How to Analyze Your Bounce Rate

 

Although looking at the bounce rate for your entire site can be interesting, it’s more informative to focus on specific pages.  You can do this by going to Behavior →Site Content →Content Drilldown, and clicking on the page you’re interested in.  Here’s an example:

 

Your bounce rate for different pages may vary widely

Your bounce rate for different pages may vary greatly.  When people arrive on your front page, they’re probably trying to figure out what your site is about, they are trying to decide if your content interests them.  It makes sense that the bounce rate of that page may be relatively low.

Other pages, especially older content may have a much higher bounce rate.  A post from 2012 may get search engine traffic every day, but its bounce rate would probably be high.  People arrive, see that the information isn’t relevant for them, and leave.

 

How to Look at the Bounce Rate of Different Sources of Traffic

 

Another thing to be aware of is that bounce rates vary depending on the traffic source.

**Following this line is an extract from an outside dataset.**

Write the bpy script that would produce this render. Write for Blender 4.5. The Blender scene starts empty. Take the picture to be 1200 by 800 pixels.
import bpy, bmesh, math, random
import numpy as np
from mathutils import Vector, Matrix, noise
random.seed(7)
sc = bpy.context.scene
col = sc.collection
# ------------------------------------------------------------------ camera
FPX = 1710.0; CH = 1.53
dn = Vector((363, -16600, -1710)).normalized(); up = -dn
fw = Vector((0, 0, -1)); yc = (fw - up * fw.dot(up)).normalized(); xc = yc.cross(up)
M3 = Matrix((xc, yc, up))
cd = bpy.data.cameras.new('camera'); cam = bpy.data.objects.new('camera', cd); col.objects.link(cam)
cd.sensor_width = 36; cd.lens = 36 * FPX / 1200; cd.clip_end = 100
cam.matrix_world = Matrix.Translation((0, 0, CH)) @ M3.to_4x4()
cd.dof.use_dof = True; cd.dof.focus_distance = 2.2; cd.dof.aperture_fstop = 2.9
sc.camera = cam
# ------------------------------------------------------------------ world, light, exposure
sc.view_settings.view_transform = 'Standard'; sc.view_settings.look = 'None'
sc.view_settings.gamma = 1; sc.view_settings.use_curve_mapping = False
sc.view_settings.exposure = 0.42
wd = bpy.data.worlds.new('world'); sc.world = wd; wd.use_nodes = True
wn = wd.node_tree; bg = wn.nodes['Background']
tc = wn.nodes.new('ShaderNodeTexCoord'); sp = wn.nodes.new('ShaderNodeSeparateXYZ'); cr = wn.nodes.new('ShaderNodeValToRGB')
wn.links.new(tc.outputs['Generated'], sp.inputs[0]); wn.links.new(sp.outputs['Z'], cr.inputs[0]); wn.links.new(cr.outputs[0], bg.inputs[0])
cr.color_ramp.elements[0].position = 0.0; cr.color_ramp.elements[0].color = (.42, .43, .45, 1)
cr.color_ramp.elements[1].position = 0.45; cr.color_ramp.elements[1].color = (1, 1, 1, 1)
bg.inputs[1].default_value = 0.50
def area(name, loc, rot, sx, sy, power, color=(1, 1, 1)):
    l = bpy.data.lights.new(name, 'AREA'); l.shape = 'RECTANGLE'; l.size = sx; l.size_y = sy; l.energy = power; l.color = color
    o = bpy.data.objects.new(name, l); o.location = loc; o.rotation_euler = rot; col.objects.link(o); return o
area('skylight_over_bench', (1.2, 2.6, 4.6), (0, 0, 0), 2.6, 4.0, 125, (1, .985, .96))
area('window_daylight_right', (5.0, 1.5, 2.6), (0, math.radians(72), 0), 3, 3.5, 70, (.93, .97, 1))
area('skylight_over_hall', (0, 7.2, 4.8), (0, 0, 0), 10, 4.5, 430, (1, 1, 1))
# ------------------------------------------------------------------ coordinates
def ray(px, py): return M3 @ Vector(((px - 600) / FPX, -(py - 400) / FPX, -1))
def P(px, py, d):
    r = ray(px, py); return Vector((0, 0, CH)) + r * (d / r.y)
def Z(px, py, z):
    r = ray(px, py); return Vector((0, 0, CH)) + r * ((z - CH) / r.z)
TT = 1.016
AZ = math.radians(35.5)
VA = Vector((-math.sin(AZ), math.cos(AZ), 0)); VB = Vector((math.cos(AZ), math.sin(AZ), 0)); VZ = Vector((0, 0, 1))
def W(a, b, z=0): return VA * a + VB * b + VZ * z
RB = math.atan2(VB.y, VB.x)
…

In Google Analytics, you can go to Acquisition →All Traffic →Channels to view the bounce rates for different sources of traffic. It’ll look something like this:

 

View your bounce rates for different sources of traffic

When I’m looking at widely scattered bounce rates I’m particularly interested in the Google traffic because more than half of my traffic comes from Google.  Most of Google’s traffic comes from first-time visitors.  I’d love them to stick around and hopefully subscribe.

But I’m not particularly bothered about lowering the bounce rate for email traffic.  It’s already pretty low, and those people have already subscribed.

 

13 Ways to Lower Your Blog’s Bounce Rate

 

Armed with an understanding of bounce rates, now it’s time to break it down by page and traffic source.  Using the power of Google Analytics, let’s go through some ways to lower your bounce rate.

 

#1: Make a Great First Impression

 

When someone comes to your site for the first time, within seconds they decide whether it’s credible, is relevant to them, and has content worth reading.

They base those decisions on your design, branding, tagline, and other clear indicators to the benefits of them reading.

 

#2: Establish Social Proof

 

If you have a testimony from a reader, or even better from someone well known, include it.  If you’ve got a lot of Twitter followers or email subscribers, put the number on your site.  If you’ve been featured or quoted in the media and can use that publication’s logo, use it.  These are all signals to first-time visitors that your site is credible and useful.

 

#3: Remove Your Blog Post Dates

 

This is a bit controversial, but I’d like to suggest it anyway.  Consider removing your blog dates.  Doing so can help make a good first impression. Especially when you have a lot of older posts.

Many posts, even though from the past are just as relevant today.  However, if I included the date on that post people would probably judge it as less worth reading.

 

#4: Make Your Site Easy to Use

It might sound obvious, but people are more likely to click around on your site if it’s easy to use.  Ensure that your site loads quickly, and make your content easy to read.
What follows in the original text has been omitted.